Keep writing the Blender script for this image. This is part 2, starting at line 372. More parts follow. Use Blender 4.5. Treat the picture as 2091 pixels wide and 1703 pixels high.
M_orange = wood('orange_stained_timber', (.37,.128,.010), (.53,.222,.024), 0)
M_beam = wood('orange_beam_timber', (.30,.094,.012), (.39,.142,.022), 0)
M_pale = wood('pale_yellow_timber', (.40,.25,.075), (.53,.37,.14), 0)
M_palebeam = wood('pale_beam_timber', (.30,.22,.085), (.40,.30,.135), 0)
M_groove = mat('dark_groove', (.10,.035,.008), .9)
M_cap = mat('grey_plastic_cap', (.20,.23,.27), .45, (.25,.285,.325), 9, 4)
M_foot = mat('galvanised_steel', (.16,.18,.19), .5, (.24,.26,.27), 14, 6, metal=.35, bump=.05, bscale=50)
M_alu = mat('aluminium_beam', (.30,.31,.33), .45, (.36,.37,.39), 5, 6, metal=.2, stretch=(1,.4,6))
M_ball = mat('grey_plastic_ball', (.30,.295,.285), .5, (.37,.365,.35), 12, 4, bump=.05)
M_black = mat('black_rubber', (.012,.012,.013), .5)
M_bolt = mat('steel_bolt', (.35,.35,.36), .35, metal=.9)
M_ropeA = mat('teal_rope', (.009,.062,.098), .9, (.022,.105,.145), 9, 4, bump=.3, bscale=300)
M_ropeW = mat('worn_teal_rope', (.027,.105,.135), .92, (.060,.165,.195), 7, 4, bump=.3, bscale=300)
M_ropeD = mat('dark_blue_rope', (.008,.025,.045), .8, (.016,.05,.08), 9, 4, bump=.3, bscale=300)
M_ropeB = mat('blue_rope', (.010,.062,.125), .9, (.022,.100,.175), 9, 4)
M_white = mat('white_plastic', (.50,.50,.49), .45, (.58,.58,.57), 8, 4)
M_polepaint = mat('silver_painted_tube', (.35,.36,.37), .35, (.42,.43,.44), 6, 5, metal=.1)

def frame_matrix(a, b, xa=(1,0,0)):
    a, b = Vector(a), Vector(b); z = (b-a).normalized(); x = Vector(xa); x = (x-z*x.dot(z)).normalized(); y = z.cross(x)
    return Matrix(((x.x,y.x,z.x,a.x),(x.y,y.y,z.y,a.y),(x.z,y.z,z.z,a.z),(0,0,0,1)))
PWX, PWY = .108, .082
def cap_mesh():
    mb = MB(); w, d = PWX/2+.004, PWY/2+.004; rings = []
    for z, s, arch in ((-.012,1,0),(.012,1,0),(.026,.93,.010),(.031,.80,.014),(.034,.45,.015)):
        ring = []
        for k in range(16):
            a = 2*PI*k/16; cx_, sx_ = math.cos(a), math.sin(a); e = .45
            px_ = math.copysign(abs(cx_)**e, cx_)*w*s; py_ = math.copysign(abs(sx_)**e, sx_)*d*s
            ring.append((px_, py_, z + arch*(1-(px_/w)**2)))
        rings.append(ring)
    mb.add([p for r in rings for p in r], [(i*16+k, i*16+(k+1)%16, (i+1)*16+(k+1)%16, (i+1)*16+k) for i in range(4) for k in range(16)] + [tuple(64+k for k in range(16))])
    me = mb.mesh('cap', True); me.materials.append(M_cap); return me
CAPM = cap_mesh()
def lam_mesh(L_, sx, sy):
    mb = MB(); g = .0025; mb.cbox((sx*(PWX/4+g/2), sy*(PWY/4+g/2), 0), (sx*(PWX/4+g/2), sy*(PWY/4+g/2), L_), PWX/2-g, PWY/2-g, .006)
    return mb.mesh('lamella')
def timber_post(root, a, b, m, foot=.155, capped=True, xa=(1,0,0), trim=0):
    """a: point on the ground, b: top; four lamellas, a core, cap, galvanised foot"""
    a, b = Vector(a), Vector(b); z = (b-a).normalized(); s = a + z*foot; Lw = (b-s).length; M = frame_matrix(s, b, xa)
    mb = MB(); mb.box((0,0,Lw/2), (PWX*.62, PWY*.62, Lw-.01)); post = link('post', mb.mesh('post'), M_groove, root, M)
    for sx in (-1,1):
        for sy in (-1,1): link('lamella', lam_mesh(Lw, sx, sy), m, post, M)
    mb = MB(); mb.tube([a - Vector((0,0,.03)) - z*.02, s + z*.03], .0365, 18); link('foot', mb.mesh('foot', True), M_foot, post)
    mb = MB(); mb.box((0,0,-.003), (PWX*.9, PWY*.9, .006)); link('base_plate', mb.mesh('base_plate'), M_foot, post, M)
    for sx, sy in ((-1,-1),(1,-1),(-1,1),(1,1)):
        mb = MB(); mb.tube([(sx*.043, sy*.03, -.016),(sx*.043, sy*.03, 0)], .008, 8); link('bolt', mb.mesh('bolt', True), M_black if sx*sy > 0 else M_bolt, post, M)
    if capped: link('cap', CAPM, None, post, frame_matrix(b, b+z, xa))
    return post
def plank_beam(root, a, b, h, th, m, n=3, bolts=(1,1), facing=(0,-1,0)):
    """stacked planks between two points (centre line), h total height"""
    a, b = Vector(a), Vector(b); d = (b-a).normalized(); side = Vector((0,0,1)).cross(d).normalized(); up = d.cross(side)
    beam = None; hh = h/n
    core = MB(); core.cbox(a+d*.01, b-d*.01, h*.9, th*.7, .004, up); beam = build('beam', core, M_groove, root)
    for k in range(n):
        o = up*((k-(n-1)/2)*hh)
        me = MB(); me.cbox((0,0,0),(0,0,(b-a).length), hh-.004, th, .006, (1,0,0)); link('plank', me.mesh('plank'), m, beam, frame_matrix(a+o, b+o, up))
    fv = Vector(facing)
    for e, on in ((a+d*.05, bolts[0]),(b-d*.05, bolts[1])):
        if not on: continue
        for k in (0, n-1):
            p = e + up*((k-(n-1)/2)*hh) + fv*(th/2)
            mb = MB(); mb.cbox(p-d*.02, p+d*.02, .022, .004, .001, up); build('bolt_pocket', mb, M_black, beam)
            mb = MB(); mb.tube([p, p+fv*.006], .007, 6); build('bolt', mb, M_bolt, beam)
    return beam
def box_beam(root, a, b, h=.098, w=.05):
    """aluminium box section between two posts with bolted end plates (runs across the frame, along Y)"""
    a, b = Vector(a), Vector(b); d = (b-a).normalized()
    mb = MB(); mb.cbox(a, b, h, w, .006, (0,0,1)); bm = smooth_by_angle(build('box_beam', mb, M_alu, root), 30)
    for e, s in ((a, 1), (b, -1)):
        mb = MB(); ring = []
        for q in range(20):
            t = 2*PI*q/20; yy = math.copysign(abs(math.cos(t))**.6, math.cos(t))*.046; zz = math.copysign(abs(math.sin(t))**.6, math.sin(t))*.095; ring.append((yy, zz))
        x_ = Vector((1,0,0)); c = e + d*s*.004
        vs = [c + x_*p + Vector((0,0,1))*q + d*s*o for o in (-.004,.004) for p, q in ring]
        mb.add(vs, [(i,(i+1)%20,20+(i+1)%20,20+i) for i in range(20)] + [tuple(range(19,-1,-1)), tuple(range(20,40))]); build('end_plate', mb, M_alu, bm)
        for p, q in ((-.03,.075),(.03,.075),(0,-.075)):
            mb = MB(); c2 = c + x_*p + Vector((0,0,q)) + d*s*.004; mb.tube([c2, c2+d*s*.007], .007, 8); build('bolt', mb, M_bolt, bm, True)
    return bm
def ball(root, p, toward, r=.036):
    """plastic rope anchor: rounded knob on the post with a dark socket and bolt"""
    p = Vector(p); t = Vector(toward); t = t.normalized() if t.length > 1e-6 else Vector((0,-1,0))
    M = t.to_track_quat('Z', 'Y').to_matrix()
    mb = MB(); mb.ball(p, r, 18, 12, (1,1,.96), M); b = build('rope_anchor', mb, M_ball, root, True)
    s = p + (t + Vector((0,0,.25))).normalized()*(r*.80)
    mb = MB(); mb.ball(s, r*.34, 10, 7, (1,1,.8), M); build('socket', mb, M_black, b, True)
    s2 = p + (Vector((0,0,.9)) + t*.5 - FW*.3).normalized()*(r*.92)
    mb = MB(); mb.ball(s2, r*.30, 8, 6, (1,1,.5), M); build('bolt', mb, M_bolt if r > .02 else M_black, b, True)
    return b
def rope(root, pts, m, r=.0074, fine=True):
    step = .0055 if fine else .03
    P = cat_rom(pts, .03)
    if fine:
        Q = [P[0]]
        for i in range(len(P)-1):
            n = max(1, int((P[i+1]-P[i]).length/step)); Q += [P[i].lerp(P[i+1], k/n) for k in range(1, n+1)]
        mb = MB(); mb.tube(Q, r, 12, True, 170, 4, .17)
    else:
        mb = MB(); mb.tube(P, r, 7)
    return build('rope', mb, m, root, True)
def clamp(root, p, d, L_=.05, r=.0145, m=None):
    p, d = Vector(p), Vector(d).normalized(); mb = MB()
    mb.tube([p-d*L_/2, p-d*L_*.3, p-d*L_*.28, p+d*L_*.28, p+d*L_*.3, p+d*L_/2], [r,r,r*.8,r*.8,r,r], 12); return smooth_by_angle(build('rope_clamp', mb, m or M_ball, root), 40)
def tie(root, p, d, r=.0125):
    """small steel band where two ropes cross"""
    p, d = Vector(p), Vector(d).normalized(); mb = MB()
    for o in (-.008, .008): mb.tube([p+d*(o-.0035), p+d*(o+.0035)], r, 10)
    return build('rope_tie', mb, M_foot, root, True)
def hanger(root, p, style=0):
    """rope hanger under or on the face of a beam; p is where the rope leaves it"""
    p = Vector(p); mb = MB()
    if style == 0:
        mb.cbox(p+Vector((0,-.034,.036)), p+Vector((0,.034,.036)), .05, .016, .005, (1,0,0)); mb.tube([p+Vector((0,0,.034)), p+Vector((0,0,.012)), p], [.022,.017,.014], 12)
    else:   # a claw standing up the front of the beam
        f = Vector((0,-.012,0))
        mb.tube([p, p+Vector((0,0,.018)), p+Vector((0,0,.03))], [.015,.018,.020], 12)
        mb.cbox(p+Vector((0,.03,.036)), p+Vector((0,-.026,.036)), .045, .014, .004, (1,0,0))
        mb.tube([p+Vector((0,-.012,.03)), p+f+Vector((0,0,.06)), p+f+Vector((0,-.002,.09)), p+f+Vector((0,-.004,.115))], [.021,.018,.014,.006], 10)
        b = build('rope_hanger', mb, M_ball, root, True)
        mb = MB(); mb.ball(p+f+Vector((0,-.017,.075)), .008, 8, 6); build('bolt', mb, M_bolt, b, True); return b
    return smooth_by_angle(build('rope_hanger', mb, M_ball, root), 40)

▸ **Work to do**
Starting at the line that contains "(.30,.22,.085), (.40,.30,.135), 0)" and ending at the line that contains "6, 5, metal=.1)", retype each line exactly; omit everything outside that range.

▸ **Completed task**
M_palebeam = wood('pale_beam_timber', (.30,.22,.085), (.40,.30,.135), 0)
M_groove = mat('dark_groove', (.10,.035,.008), .9)
M_cap = mat('grey_plastic_cap', (.20,.23,.27), .45, (.25,.285,.325), 9, 4)
M_foot = mat('galvanised_steel', (.16,.18,.19), .5, (.24,.26,.27), 14, 6, metal=.35, bump=.05, bscale=50)
M_alu = mat('aluminium_beam', (.30,.31,.33), .45, (.36,.37,.39), 5, 6, metal=.2, stretch=(1,.4,6))
M_ball = mat('grey_plastic_ball', (.30,.295,.285), .5, (.37,.365,.35), 12, 4, bump=.05)
M_black = mat('black_rubber', (.012,.012,.013), .5)
M_bolt = mat('steel_bolt', (.35,.35,.36), .35, metal=.9)
M_ropeA = mat('teal_rope', (.009,.062,.098), .9, (.022,.105,.145), 9, 4, bump=.3, bscale=300)
M_ropeW = mat('worn_teal_rope', (.027,.105,.135), .92, (.060,.165,.195), 7, 4, bump=.3, bscale=300)
M_ropeD = mat('dark_blue_rope', (.008,.025,.045), .8, (.016,.05,.08), 9, 4, bump=.3, bscale=300)
M_ropeB = mat('blue_rope', (.010,.062,.125), .9, (.022,.100,.175), 9, 4)
M_white = mat('white_plastic', (.50,.50,.49), .45, (.58,.58,.57), 8, 4)
M_polepaint = mat('silver_painted_tube', (.35,.36,.37), .35, (.42,.43,.44), 6, 5, metal=.1)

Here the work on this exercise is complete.